Two, the government’s intent on tackling subsidies will be judged not by what it does in the budget, but what it does afterwards, on increasing prices of petroleum products. Oil PSUs are likely to bear a burden of around Rs 80,000 crore in the current year, and that’s a number that doesn’t get included in the budget numbers—even before the trouble on Arab Street erupted, global oil prices were projected to remain over $100, so the oil PSUs are certain to lose a lot more money in 2011-12. Some lowering of customs duties is likely, but leaves the problem largely untouched—the oil subsidies the PSUs bear are almost equal to the rest of the subsidies, around Rs 1,00,000 crore or so per year.

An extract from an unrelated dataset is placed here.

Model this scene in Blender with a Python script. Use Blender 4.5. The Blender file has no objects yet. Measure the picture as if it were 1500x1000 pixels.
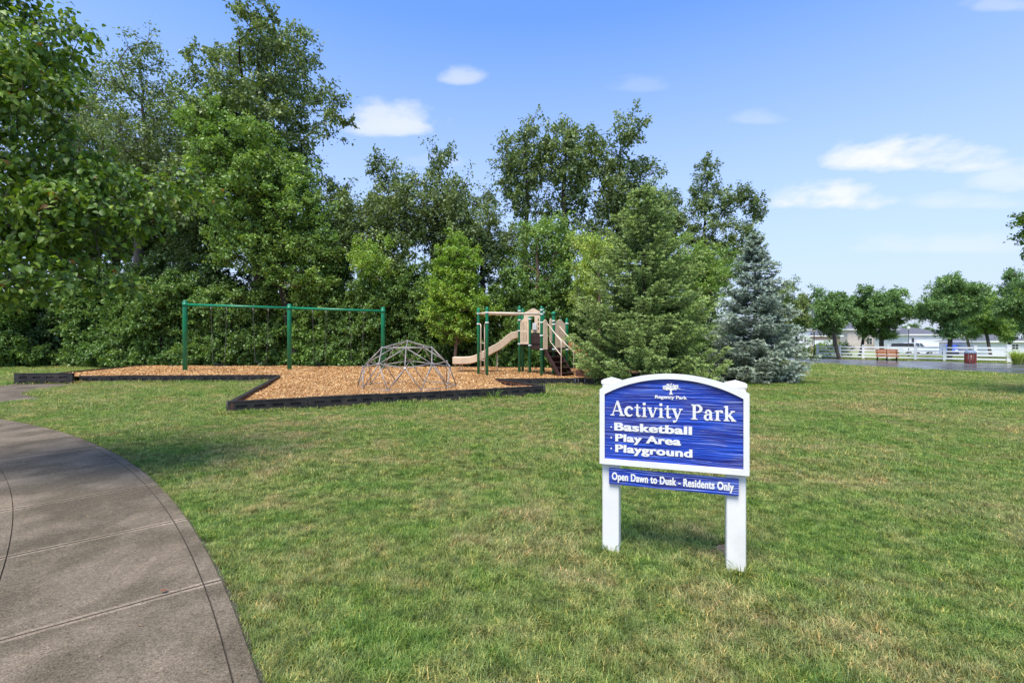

Three, the government’s attitude towards Cairn-Vedanta. Vedanta’s purchase of Cairn has been held up due to the previous minister’s refusal to allow ONGC to continue to pay royalties on Cairn’s oil production. He wanted Cairn to start paying its royalty share, but Cairn has refused to do so on the grounds that ONGC is contractually obligated to do this—when foreign investors were in short supply, the government wooed them by saying the royalties would be paid by ONGC. And ONGC got a 30% equity stake for doing so. Since the oil ministry doesn’t want to take a decision that appears to be hurting an oil PSU, it has lobbed the decision to the Cabinet—it meets on March 3 to decide. Today’s Budget, and the signals it sends, are important, but investors are looking to more than just words in a Budget speech.